REUTERS/Brendan McDermid
At 05:22 a.m. ET, Dow e-minis were down 12 points, or 0.04%, S&P 500
e-minis were down 2.25 points, or 0.05%, and Nasdaq 100 e-minis were
down 16.75 points, or 0.11%.
All three major U.S. stock indexes were on track to end the week
lower as investors braced for interest rates to head higher still
and escalating tensions between Beijing and Washington added to
concerns.
U.S. Treasury Secretary Janet Yellen kicked off a four-day visit to
Beijing by calling for market reforms in China.

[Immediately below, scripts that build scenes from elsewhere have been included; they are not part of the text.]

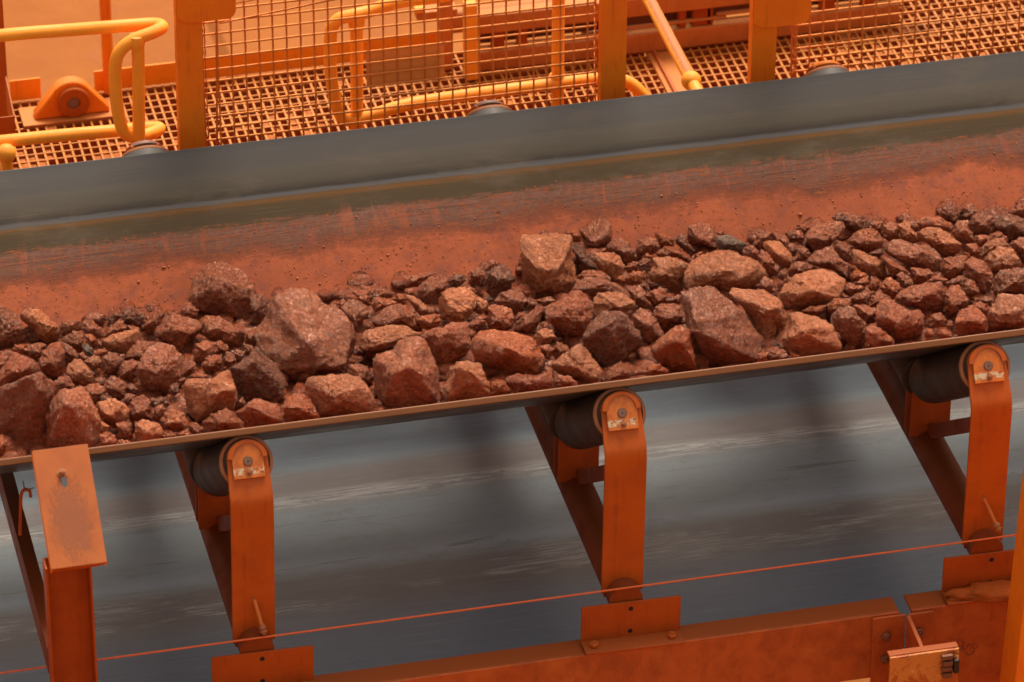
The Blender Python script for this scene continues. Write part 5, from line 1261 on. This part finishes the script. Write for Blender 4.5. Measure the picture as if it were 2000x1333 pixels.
# handrails: the points are bends of the tubes, each at its own distance
def TP(pts): return smooth_path([U(x, y, 1, Y) for x, y, Y in pts], 7)
RT = .0235
hr = empty('handrail', (U(272, 300, 1, 1.27)[0], 1.27, GZ), 'yellow tube handrail with a looped end at the upper left', 'handrail', 'yellow tube handrails on the walkway')
MB().tube(TP([(-200, 96, 1.36), (0, 70, 1.36), (150, 58, 1.36), (270, 49, 1.36), (306, 48, 1.35), (316, 54, 1.31), (298, 64, 1.28), (262, 78, 1.27), (238, 96, 1.27), (226, 122, 1.27), (226, 180, 1.27), (234, 236, 1.27), (246, 262, 1.27), (270, 268, 1.28),
               (298, 260, 1.31), (311, 252, 1.34), (300, 250, 1.36), (250, 254, 1.36), (130, 264, 1.36), (0, 277, 1.36), (-200, 297, 1.36)]), RT, 20).build('looped_rail', M['yellow'], hr, smooth=True)
MB().tube([U(268, 72, 1, 1.27), U(270, 110, 1, 1.27), U(272, 330, 1, 1.27)], RT, 20).build('stanchion', M['yellow'], hr, smooth=True)
MB().lathe(U(267, 84, 1, 1.27)-np.array([.0, 0, .02]), (0, 0, 1), [(0, .025), (.01, .029), (.035, .031), (.05, .026), (.056, .0)], 24).build('clamp', M['yellow'], hr, smooth=True)
bpnt = U(12, 300, 1, 1.30)
sph = MB().lathe(bpnt-np.array([0, 0, .036]), (0, 0, 1), [(.036-.036*math.cos(t), max(.036*math.sin(t), 0)) for t in np.linspace(0, math.pi, 14)], 24)
sph.build('ball_joint', M['yellow'], hr, smooth=True)
MB().tube([bpnt, U(18, 380, 1, 1.30)], RT*.9, 16).build('stanchion', M['yellow'], hr, smooth=True)
hr2 = empty('handrail', (U(697, 300, 1, 1.30)[0], 1.30, GZ), 'yellow handrail loop seen through the big mesh guard', 'handrail', 'yellow tube handrails on the walkway')
MB().tube(TP([(1060, -60, 1.36), (900, -14, 1.34), (780, 4, 1.32), (722, 22, 1.31), (690, 30, 1.30), (662, 38, 1.30), (648, 56, 1.30), (645, 90, 1.30), (646, 140, 1.30), (654, 192, 1.30), (666, 226, 1.30), (690, 236, 1.30),
               (730, 224, 1.30), (800, 204, 1.31), (900, 188, 1.32), (1040, 170, 1.33), (1150, 156, 1.33), (1200, 154, 1.33), (1232, 164, 1.32), (1256, 188, 1.30), (1270, 225, 1.28)]), RT, 20).build('looped_rail', M['yellow'], hr2, smooth=True)
MB().tube([U(696, 34, 1, 1.31), U(697, 120, 1, 1.31), U(697, 340, 1, 1.31)], RT, 20).build('stanchion', M['yellow'], hr2, smooth=True)
MB().lathe(U(696, 42, 1, 1.31)-np.array([.0, 0, .03]), (0, 0, 1), [(0, .025), (.01, .029), (.045, .032), (.06, .028), (.066, .0)], 24).build('clamp', M['yellow'], hr2, smooth=True)
MB().tube([U(1092, -60, 1, 1.345), U(1090, 60, 1, 1.345), U(1088, 320, 1, 1.345)], RT, 20).build('stanchion', M['yellow'], hr2, smooth=True)
cc = U(1088, 160, 1, 1.345); MB().lathe(cc-np.array([0, 0, .034]), (0, 0, 1), [(0, .024), (.006, .029), (.062, .029), (.068, .024)], 24).build('clamp', M['yellow'], hr2, smooth=True)
for xx in (1004, 1108):
    c = U(xx, 174-(xx-1004)*.11, 1, 1.33); MB().lathe(c-np.array([.02, 0, 0]), (1, 0, 0), [(0, .0245), (.002, .027), (.03, .027), (.032, .0245)], 20).build('clamp', M['yellow'], hr2, smooth=True)
hr3 = empty('handrail', (U(1350, 200, 1, 1.22)[0], 1.22, GZ), 'yellow tube rail running away from its ball joint, brown dust on top', 'handrail', 'yellow tube handrails on the walkway')
B = U(1350, 158, 1, 1.22); Fp = U(1262, -10, 2, B[2])
MB().tube([B, B+(Fp-B)*.5, B+(Fp-B)*1.6], RT, 24).build('rail', M['yellow_dusty'] if 'yellow_dusty' in M else M['yellow'], hr3, smooth=True)
MB().lathe(B-np.array([0, 0, .037]), (0, 0, 1), [(.037-.037*math.cos(t), max(.037*math.sin(t), 0)) for t in np.linspace(0, math.pi, 16)], 28).build('ball_joint', M['yellow'], hr3, smooth=True)
Nn = U(1372, 200, 2, B[2]-.02); MB().tube([B, B+(Nn-B)*1.0, Nn+(Nn-B)*.4], RT, 20).build('rail', M['yellow'], hr3, smooth=True)
# far posts
def farpost(px, pyb, y, w_, label, mat='amber'):
    a = U(px, pyb, 1, y)
    o = MB().tube([(a[0], y, GZ), (a[0], y, 0), (a[0]+.0, y, 1.6)], w_, 16).build('rail_post', M[mat], off=(a[0], y, GZ), smooth=True)
    return tag(o, label, 'post', 'posts on the far edge of the walkway')
farpost(210, 100, 2.285, .022, 'orange tube post rising from the end of the long toe board')
q = U(4, 120, 1, 1.9)
o = MB().box(q[0]-.04, q[0]+.016, 1.9, 1.96, GZ, 1.4).build('rail_post', M['orange'], off=(q[0], 1.9, GZ), bevel=.002)
tag(o, 'flat orange-red post cut by the left edge above the grating', 'post', 'posts on the far edge of the walkway')
q = U(15, 245, 1, 1.62)
lb = MB(); lb.box(q[0]-.10, q[0]+.028, 1.62, 1.626, q[2]-.05, q[2]+.035); lb.prism([(0, 0), (0, .085), (.18, .15), (.18, 0)], (q[0]+.026, 1.627, q[2]-.05), (0, 1, 0), (0, 0, 1), (1, 0, 0), -.003, .003)
o = lb.build('side_plate', M['orange'], off=(q[0], 1.62, q[2]-.05), bevel=.0015); tag(o, 'small orange angle plate at the left edge above the looped handrail', 'plate')
# bearing block
a, b = U(68, 231, 2, GZ+.012), U(216, 222, 2, GZ+.012); yb = (a[1]+b[1])/2; x0, x1 = a[0], b[0]; xm = (x0+x1)/2; W2 = (x1-x0)/2
bb = empty('bearing_block', (xm, yb, GZ), 'orange half-round bearing block with a round boss on the left grating', 'bearing block')
MB().box(x0-.05, x1+.03, yb-.035, yb+.11, GZ+.0015, GZ+.011).build('base_plate', M['dusty'], bb, bevel=.002)
R_ = W2*.58; zc = GZ+.012+.062
poly = [(-W2, .0), (W2, .0), (W2, .016)]+[(R_*math.cos(t), .062+R_*math.sin(t)) for t in np.linspace(.55, math.pi-.55, 19)]+[(-W2, .016)]
MB().prism(poly, (xm, yb, GZ+.0115), (1, 0, 0), (0, 0, 1), (0, 1, 0), 0, .055).build('housing', M['amber'], bb, bevel=.006, smooth=True, angle=50)
MB().lathe((xm+.005, yb-.0005, zc), (0, -1, 0), [(0, .062), (.012, .062), (.016, .058), (.016, .026), (.006, .024), (.006, .0)], 40).build('boss', M['orange'], bb, smooth=True)
MB().lathe((xm+.005, yb-.0068, zc), (0, -1, 0), [(0, .0225), (.002, .0225), (.003, 0)], 30).build('shaft_end', M['endface'], bb, smooth=True)
# machinery skid
sk = empty('machinery_skid', (1.2, 2.2, GZ), 'dusty blurred steel skid of two long rails with blocks between, behind the walkway', 'machine')
xa = U(915, 150, 2, GZ+.01)[0]; xe = U(1757, 46, 1, 2.10)[0]
def bar(x0, x1, y0, y1, z0, z1, name='rail', mat='dusty'): return MB().box(x0, x1, y0, y1, z0, z1).build(name, M[mat], sk, bevel=.006)
za, zb = GZ+.004, GZ+.088
bar(xa, xe, 2.10, 2.16, za, zb); bar(xa, xe, 2.42, 2.48, za, zb)
zc0, zc1 = GZ+.165, GZ+.245
xt = U(925, 75, 1, 2.10)[0]
bar(xt, xe+.15, 2.10, 2.16, zc0, zc1); bar(xt, xe+.15, 2.42, 2.48, zc0, zc1)
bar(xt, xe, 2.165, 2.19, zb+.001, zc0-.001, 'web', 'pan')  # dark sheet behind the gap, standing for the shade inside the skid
for px, wd_ in ((960, .05), (1010, .04), (1325, .03), (1352, .075), (1378, .03), (1600, .06), (1680, .05)):
    x = U(px, 60, 1, 2.12)[0]; bar(x, x+wd_, 2.112, 2.15, zb+.001, zc0-.001, 'spacer_block', 'orange_deep')
for px0, px1, zt in ((1220, 1420, .03), (1400, 1500, .045)):
    x = U(px0, 60, 1, 2.1)[0]; x2 = U(px1, 60, 1, 2.1)[0]; bar(x, x2, 2.105, 2.125, zb+zt-.008, zb+zt+.004, 'rod', 'dusty')
x = U(905, 120, 1, 2.08)[0]; bar(x, x+.05, 2.04, 2.09, GZ+.004, GZ+.33, 'end_upright', 'yellow')
x = U(876, 120, 1, 2.0)[0]; bar(x, x+.045, 2.14, 2.18, GZ+.004, GZ+.37, 'end_upright', 'dusty')
x = U(815, 80, 1, 2.2)[0]; bar(x, x+.16, 2.2, 2.26, GZ+.20, GZ+.235, 'clamp_bar', 'dusty'); bar(x-.01, x+.03, 2.19, 2.27, GZ+.236, GZ+.26, 'clamp', 'yellow')
x = U(915, 30, 1, 2.1)[0]; bar(x+.03, x+.13, 2.11, 2.14, GZ+.31, GZ+.325, 'rod', 'yellow')
bar(xe-.05, xe+.01, 2.16, 2.42, za, zb-.01, 'cross_member', 'dusty'); bar(xa+.5, xa+.56, 2.16, 2.42, za, zb-.01, 'cross_member', 'pan')
bar(U(1760, 20, 1, 2.3)[0], U(1760, 20, 1, 2.3)[0]+.02, 2.25, 2.27, za, GZ+.4, 'end_upright', 'dusty')

for o in list(bpy.data.objects):
    if '_b' in o: del o['_b']
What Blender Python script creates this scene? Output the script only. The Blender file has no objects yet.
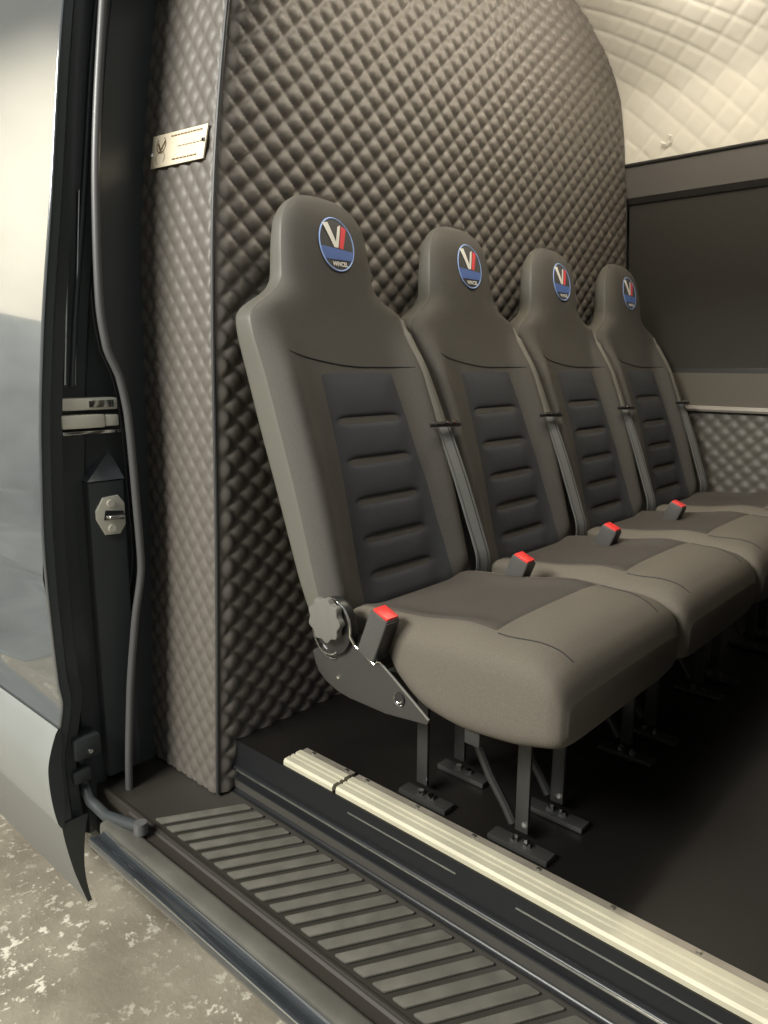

Among other early movers, Tesla shed 0.7% after it said it would
offer new buyers of its top-selling electric vehicles in China a
cash bonus equivalent to almost $500 if they have a referral from an
existing owner.
Levi Strauss & Co tumbled 8.2% as the denim clothing maker cut its
annual profit forecast on Thursday.
U.S.-listed shares of Alibaba gained 2.6% after sources said Chinese
authorities are likely to impose a fine on Ant Group, bringing an
end to the affiliate fintech company's years-long regulatory
overhaul.
Also in focus, JPMorgan Chase, Citigroup and Wells Fargo kick off
second-quarter earnings season next week, after the biggest crisis
since 2008 earlier this year pummeled the banking sector.